### Written request
Retype the records below exactly as they appear.

### Records to use
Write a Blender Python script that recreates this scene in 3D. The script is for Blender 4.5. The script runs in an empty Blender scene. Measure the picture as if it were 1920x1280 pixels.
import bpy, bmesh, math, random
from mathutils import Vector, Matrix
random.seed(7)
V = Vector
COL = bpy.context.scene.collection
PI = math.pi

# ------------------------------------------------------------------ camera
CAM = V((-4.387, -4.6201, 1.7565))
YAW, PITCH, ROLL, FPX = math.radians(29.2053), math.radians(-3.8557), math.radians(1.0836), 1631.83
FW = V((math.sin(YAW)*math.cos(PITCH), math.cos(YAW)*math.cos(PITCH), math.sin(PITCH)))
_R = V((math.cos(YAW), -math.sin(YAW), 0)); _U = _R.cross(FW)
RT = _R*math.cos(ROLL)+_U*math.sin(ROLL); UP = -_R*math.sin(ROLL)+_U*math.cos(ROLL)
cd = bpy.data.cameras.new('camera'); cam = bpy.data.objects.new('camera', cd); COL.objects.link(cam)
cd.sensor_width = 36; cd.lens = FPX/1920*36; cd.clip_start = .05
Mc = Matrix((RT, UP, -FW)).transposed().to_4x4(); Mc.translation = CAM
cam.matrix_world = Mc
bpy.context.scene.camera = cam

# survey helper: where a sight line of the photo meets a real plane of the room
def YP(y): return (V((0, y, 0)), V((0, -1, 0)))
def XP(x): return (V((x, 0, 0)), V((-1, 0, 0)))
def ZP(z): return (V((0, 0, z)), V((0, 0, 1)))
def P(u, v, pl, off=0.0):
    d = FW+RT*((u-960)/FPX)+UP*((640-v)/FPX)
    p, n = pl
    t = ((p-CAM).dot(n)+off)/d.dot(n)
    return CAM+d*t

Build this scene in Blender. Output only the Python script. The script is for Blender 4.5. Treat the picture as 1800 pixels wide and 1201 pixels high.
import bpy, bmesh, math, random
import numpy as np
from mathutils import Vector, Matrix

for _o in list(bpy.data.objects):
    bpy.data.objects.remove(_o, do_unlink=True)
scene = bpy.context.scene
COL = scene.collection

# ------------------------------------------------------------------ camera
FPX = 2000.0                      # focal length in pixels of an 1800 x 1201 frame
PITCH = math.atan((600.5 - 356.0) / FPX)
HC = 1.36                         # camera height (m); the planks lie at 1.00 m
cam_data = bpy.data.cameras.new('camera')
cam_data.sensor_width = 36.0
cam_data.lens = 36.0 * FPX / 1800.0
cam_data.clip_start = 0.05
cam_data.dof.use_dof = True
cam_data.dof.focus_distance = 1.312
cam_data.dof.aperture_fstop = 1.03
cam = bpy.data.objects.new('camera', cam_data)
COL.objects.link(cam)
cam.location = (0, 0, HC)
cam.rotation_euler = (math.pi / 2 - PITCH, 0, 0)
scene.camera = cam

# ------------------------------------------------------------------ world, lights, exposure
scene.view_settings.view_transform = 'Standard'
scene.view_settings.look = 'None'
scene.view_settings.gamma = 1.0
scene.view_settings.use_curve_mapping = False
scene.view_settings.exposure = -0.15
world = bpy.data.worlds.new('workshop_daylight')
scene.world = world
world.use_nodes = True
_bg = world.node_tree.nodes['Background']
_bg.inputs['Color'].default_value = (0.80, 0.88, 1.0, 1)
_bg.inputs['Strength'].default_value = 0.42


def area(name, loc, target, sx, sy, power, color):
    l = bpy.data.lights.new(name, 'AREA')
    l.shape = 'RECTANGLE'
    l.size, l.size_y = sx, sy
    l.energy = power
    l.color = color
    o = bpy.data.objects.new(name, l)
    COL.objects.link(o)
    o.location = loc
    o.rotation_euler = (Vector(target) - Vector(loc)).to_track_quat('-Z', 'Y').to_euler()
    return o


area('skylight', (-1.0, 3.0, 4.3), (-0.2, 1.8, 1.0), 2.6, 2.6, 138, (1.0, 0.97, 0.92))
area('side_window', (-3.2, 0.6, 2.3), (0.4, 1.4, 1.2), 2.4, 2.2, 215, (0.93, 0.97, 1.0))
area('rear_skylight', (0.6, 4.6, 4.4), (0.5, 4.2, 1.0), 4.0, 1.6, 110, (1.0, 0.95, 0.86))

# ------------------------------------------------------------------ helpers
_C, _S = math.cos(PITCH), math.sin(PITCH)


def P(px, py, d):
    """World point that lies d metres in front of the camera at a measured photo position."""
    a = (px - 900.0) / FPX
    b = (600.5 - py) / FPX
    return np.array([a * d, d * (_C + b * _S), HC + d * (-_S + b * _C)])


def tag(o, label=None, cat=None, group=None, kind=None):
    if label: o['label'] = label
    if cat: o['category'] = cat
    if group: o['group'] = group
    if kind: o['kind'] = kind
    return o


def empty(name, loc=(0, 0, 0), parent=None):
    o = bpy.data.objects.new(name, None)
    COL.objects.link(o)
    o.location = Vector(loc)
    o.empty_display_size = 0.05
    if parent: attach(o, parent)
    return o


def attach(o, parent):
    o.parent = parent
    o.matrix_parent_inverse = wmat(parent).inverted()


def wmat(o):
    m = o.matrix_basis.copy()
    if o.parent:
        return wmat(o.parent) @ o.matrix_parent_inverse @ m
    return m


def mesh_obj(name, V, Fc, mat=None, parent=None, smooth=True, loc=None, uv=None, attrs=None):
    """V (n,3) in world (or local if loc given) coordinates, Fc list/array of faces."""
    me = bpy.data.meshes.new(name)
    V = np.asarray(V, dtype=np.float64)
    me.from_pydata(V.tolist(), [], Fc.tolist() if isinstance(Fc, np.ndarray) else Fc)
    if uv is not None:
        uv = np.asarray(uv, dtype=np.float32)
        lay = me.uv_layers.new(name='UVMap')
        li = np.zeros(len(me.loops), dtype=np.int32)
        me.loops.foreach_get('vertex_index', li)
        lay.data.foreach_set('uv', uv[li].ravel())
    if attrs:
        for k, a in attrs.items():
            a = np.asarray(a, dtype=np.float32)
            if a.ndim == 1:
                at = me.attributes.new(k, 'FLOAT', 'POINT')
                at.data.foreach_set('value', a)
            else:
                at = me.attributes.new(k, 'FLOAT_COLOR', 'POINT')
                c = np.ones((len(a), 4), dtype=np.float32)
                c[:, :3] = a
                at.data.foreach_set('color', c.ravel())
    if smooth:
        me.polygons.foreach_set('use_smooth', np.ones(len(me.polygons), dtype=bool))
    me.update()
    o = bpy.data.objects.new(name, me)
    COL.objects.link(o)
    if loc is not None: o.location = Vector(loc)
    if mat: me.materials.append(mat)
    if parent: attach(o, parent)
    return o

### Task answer
Write a Blender Python script that recreates this scene in 3D. The script is for Blender 4.5. The script runs in an empty Blender scene. Measure the picture as if it were 1920x1280 pixels.
import bpy, bmesh, math, random
from mathutils import Vector, Matrix
random.seed(7)
V = Vector
COL = bpy.context.scene.collection
PI = math.pi

# ------------------------------------------------------------------ camera
CAM = V((-4.387, -4.6201, 1.7565))
YAW, PITCH, ROLL, FPX = math.radians(29.2053), math.radians(-3.8557), math.radians(1.0836), 1631.83
FW = V((math.sin(YAW)*math.cos(PITCH), math.cos(YAW)*math.cos(PITCH), math.sin(PITCH)))
_R = V((math.cos(YAW), -math.sin(YAW), 0)); _U = _R.cross(FW)
RT = _R*math.cos(ROLL)+_U*math.sin(ROLL); UP = -_R*math.sin(ROLL)+_U*math.cos(ROLL)
cd = bpy.data.cameras.new('camera'); cam = bpy.data.objects.new('camera', cd); COL.objects.link(cam)
cd.sensor_width = 36; cd.lens = FPX/1920*36; cd.clip_start = .05
Mc = Matrix((RT, UP, -FW)).transposed().to_4x4(); Mc.translation = CAM
cam.matrix_world = Mc
bpy.context.scene.camera = cam

# survey helper: where a sight line of the photo meets a real plane of the room
def YP(y): return (V((0, y, 0)), V((0, -1, 0)))
def XP(x): return (V((x, 0, 0)), V((-1, 0, 0)))
def ZP(z): return (V((0, 0, z)), V((0, 0, 1)))
def P(u, v, pl, off=0.0):
    d = FW+RT*((u-960)/FPX)+UP*((640-v)/FPX)
    p, n = pl
    t = ((p-CAM).dot(n)+off)/d.dot(n)
    return CAM+d*t

Build this scene in Blender. Output only the Python script. The script is for Blender 4.5. Treat the picture as 1800 pixels wide and 1201 pixels high.
import bpy, bmesh, math, random
import numpy as np
from mathutils import Vector, Matrix

for _o in list(bpy.data.objects):
    bpy.data.objects.remove(_o, do_unlink=True)
scene = bpy.context.scene
COL = scene.collection

# ------------------------------------------------------------------ camera
FPX = 2000.0                      # focal length in pixels of an 1800 x 1201 frame
PITCH = math.atan((600.5 - 356.0) / FPX)
HC = 1.36                         # camera height (m); the planks lie at 1.00 m
cam_data = bpy.data.cameras.new('camera')
cam_data.sensor_width = 36.0
cam_data.lens = 36.0 * FPX / 1800.0
cam_data.clip_start = 0.05
cam_data.dof.use_dof = True
cam_data.dof.focus_distance = 1.312
cam_data.dof.aperture_fstop = 1.03
cam = bpy.data.objects.new('camera', cam_data)
COL.objects.link(cam)
cam.location = (0, 0, HC)
cam.rotation_euler = (math.pi / 2 - PITCH, 0, 0)
scene.camera = cam

# ------------------------------------------------------------------ world, lights, exposure
scene.view_settings.view_transform = 'Standard'
scene.view_settings.look = 'None'
scene.view_settings.gamma = 1.0
scene.view_settings.use_curve_mapping = False
scene.view_settings.exposure = -0.15
world = bpy.data.worlds.new('workshop_daylight')
scene.world = world
world.use_nodes = True
_bg = world.node_tree.nodes['Background']
_bg.inputs['Color'].default_value = (0.80, 0.88, 1.0, 1)
_bg.inputs['Strength'].default_value = 0.42


def area(name, loc, target, sx, sy, power, color):
    l = bpy.data.lights.new(name, 'AREA')
    l.shape = 'RECTANGLE'
    l.size, l.size_y = sx, sy
    l.energy = power
    l.color = color
    o = bpy.data.objects.new(name, l)
    COL.objects.link(o)
    o.location = loc
    o.rotation_euler = (Vector(target) - Vector(loc)).to_track_quat('-Z', 'Y').to_euler()
    return o


area('skylight', (-1.0, 3.0, 4.3), (-0.2, 1.8, 1.0), 2.6, 2.6, 138, (1.0, 0.97, 0.92))
area('side_window', (-3.2, 0.6, 2.3), (0.4, 1.4, 1.2), 2.4, 2.2, 215, (0.93, 0.97, 1.0))
area('rear_skylight', (0.6, 4.6, 4.4), (0.5, 4.2, 1.0), 4.0, 1.6, 110, (1.0, 0.95, 0.86))

# ------------------------------------------------------------------ helpers
_C, _S = math.cos(PITCH), math.sin(PITCH)


def P(px, py, d):
    """World point that lies d metres in front of the camera at a measured photo position."""
    a = (px - 900.0) / FPX
    b = (600.5 - py) / FPX
    return np.array([a * d, d * (_C + b * _S), HC + d * (-_S + b * _C)])


def tag(o, label=None, cat=None, group=None, kind=None):
    if label: o['label'] = label
    if cat: o['category'] = cat
    if group: o['group'] = group
    if kind: o['kind'] = kind
    return o


def empty(name, loc=(0, 0, 0), parent=None):
    o = bpy.data.objects.new(name, None)
    COL.objects.link(o)
    o.location = Vector(loc)
    o.empty_display_size = 0.05
    if parent: attach(o, parent)
    return o


def attach(o, parent):
    o.parent = parent
    o.matrix_parent_inverse = wmat(parent).inverted()


def wmat(o):
    m = o.matrix_basis.copy()
    if o.parent:
        return wmat(o.parent) @ o.matrix_parent_inverse @ m
    return m


def mesh_obj(name, V, Fc, mat=None, parent=None, smooth=True, loc=None, uv=None, attrs=None):
    """V (n,3) in world (or local if loc given) coordinates, Fc list/array of faces."""
    me = bpy.data.meshes.new(name)
    V = np.asarray(V, dtype=np.float64)
    me.from_pydata(V.tolist(), [], Fc.tolist() if isinstance(Fc, np.ndarray) else Fc)
    if uv is not None:
        uv = np.asarray(uv, dtype=np.float32)
        lay = me.uv_layers.new(name='UVMap')
        li = np.zeros(len(me.loops), dtype=np.int32)
        me.loops.foreach_get('vertex_index', li)
        lay.data.foreach_set('uv', uv[li].ravel())
    if attrs:
        for k, a in attrs.items():
            a = np.asarray(a, dtype=np.float32)
            if a.ndim == 1:
                at = me.attributes.new(k, 'FLOAT', 'POINT')
                at.data.foreach_set('value', a)
            else:
                at = me.attributes.new(k, 'FLOAT_COLOR', 'POINT')
                c = np.ones((len(a), 4), dtype=np.float32)
                c[:, :3] = a
                at.data.foreach_set('color', c.ravel())
    if smooth:
        me.polygons.foreach_set('use_smooth', np.ones(len(me.polygons), dtype=bool))
    me.update()
    o = bpy.data.objects.new(name, me)
    COL.objects.link(o)
    if loc is not None: o.location = Vector(loc)
    if mat: me.materials.append(mat)
    if parent: attach(o, parent)
    return o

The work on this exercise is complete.